Timeless and universal: Three Billboards… is modern masterpiece of cinema.

By Barry Lord @bazneto

Martin McDonagh’s Three Billboards Outside Ebbing Missouri is a classic.

A key movie of the year, possibly of the decade.  A big claim to make and because all art comes down to subjectivity and taste, I would expect plenty of pushback.

The film has swept several of the major prizes at the Golden Globes and SAG (Screen Actors Guild) awards, including best actress for Frances Mcdormand in the lead role of Mildred Hayes, the embittered mother whose pursuit of justice for the rape and murder of her teenage daughter forms the catalyst of the story that beautifully unfolds.

There is something timely in the release of a film with a powerful female protagonist at odds with an ineffectual (not to mention, male-dominated) and prejudiced police force and, make no mistake, this idea will not be lost on the Academy of voters.

That it should also be released at a time when the social media driven #MeToo movement continues to make headlines is perhaps not accidental.

The movement has been successful in calling out perpetrators of sexual abuse among some of Hollywood’s biggest power players – most notably producer Harvey Weinstein. It has given a platform to victims all but forgotten by Tinsel town.

It has its critics too, rightly or wrongly, but now it has a movie – a certain contender for best picture – to throw its considerable weight behind.

However, it must be said that Three Billboards… is more than just a movie of its time.

Sure, it was made last year but it manages to somehow transcend the era in which it was produced. Like David Lynch’s Blue Velvet or Roman Polanski’s Chinatown, it is a movie that is no more about 2017 than those films were about the respective periods they were made (1974 and 1986).

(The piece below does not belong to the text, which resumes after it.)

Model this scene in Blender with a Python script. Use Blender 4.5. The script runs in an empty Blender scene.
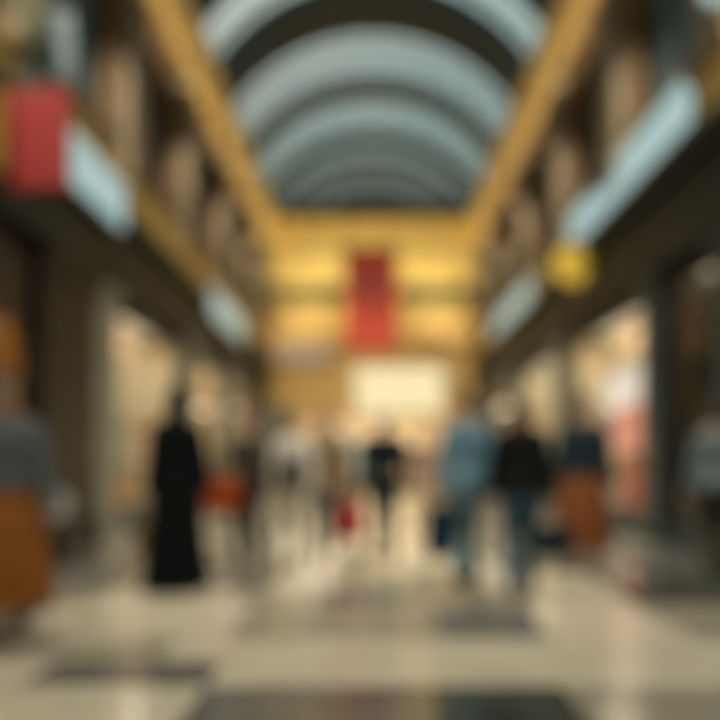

Its themes of loss, injustice and the debilitation which vengeful desire inflicts on the victim and their family are timelessly universal and its sense of tragedy is almost mythological (Think Shakespeare or Seneca).

But we must not forget the humour, for if you are aware of McDonagh’s previous work in film (In Bruges, Seven Psychopaths) and on stage (The Pillowman, the Beauty Queen of Leenane) it will come as no surprise to learn that once again, the writer/director finds light in seemingly all-pervasive darkness.

Religion is a familiar target to hit in McDonagh’s work and the scene in which Mildred clashes with the local priest is scabrous, incisive and blackly funny. In other words, vintage McDonagh.

Being a playwright first and foremost, he also believes in character and he gives the people who inhabit this town layers. Sam Rockwell’s brilliant portrayal of lunk-headed, racist deputy Sheriff Dixon is one example.

Beneath the exterior of this ‘momma’s boy’ is a belittled middle-aged man who perhaps only needed a word of encouragement in his early life to change the person he is today. He doesn’t ask for sympathy – like most of the characters here – but we, the audience, offer it eventually.

Despite the fine turns of Rockwell and Woody Harrelson’s tragic Chief Willoughby, the film ultimately belongs to Mcdormand and like her star-making turn in 1995’s Fargo, she delivers the goods in spades.

Mildred knows she is powerless, her only weapons are words and those incendiary statements she leaves on the rickety billboards on the disused highway represent defiance in the face of abject helplessness.

Her character tests our sympathy at times – her apparent lack of consideration for the feelings of her remaining son Robbie (Lucas Hedges) stands out – but we believe in her.

She is a person with flaws but plenty of heart, despite her wounds, and we share her incredulity at her fellow townsfolk who begin to see her as a pariah little better than the monster that violated her child.

Perhaps the Oscar ceremony on March 4th will see the film richly rewarded. Perhaps not. But as much as we’d like to see an Irish triumph (McDonagh is from London but also of Sligo and Galway stock) a possible dearth of golden statues on the night will not diminish its greatness and it will be rightly lauded in time as the masterpiece it is.